Set between the third and fourth games, the Kilo Five books bear little resemblance to the action of the source material. There aren't a lot of firefights on offer: instead, the plot bears more resemblance to Operation Mincemeat, the WWII counterintelligence operation that disguised the fact that the Allies had broken Nazi codes. Having won a war against hostile aliens, the books' human protagonists are working covertly to keep them destabilized by creating civil unrest and sabotaging infrastructure. It's also a subversive take on the macho warrior spirit of the Halo franchise, which makes the Amazon reviews from wounded fans almost worth the price of admission. I'm still glad Traviss is getting back to original fiction, though.
When I was a kid, my dad went to a second-hand bookstore and bought ten or fifteen of the Tom Swift Jr. pulp novels for me. Even though at that point they were probably thirty years old, dated with golly-gee-whiz references to the wonders of atomic power (oh, to have lived in the uncomplicated world before Three Mile Island), I read them cover to cover multiple times. Tom Swift, of course, was a product of the Stratemeyer Syndicate and its potboiler formula — the same one that powered the Hardy Boys and Nancy Drew, neither of which I read but which I'm sure I would have found equally compelling.
Girl Sleuth is nominally a history of Nancy Drew, but it also serves as a look at the Stratemeyer dynasty: started by an enterprising writer named Edward Stratemeyer, then carried on by his daughter Harriet when he passed away. It's also the story of Mildred Wirt, the woman who wrote almost all the original Nancy Drew, but was for years hidden behind the syndicate's pen name, Carolyn Keene. Rehak traces the evolution of the character, as well as the parallel tension between the younger Stratemeyer, who wrote many of the series outlines, and Wirt, an adventurous newspaper journalist who churned out an unthinkable number of pages for the series. Both women believed, not without reason, that they were the real author of Nancy Drew.
As much as anything else, Rehak's re-telling is a fascinating look at the lifecycle of pop culture. Nancy Drew began as a semi-disreputable pulp sensation: hated by librarians, but a hot commodity among kids. For whatever reason, the series took off, and was beloved enough that (like my Tom Swifts) it was passed on to a new generation, who took the old stories and found new contemporary values in them.
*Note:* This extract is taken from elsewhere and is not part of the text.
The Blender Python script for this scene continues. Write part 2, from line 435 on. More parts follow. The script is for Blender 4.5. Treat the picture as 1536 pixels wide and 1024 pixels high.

In a way, it could be argued that she was as much a creation of the readers as of either of her "authors." Transformed by the changing youth culture of the 20th century, Nancy Drew became a proto-feminist icon, then an American tradition, and is now an article of nostalgia. Rehak seems optimistic that she can adapt even further, but I wonder if that's not belaboring the point. Sometimes a good story should just end.